Let's say for the purpose of illustration that each Minor Burden can be represented by a rock the size of a golf ball. I'm sure that Judge Canby could carry that rock around all day in the pocket of his judicial robe without even noticing it.

So much for each minor burden.

But now, for our illustration to better reflect the reality that the states face, let Judge Canby carry around two or three thousand golf-ball-sized Minor Burdens all day. Canby seems to imply that three thousand rocks weigh the same as one, and of course they don't. The cumulative burden of these federal mandates is indeed what is sparking the "states' rights revolution".
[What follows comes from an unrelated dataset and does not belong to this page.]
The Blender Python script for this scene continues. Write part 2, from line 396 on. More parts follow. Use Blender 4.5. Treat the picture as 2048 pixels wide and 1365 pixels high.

The states are starting to cry "foul!" now, but they should have done it many years ago. Almost lost in the debate over whether the burdens are "heavy" or "light" is the question: Does the federal government have the constitutional authority to impose these burdens at all? Where in the Constitution does it say that the federal government has the right to force the states to report missing children or traffic fatalities? Where in the Constitution does it say that the federal government has the right to compel counties to conduct background checks on U.S. citizens for any reason?

Look it up, folks. The federal government was originally intended to be the servant of the states, not vice versa. State governments are not administrative subdivisions of the federal government -- if we insist on treating them as such, let's start calling them provinces, not states. After that, we can all gather in Washington, D.C. for a ceremonial burning of the Constitution.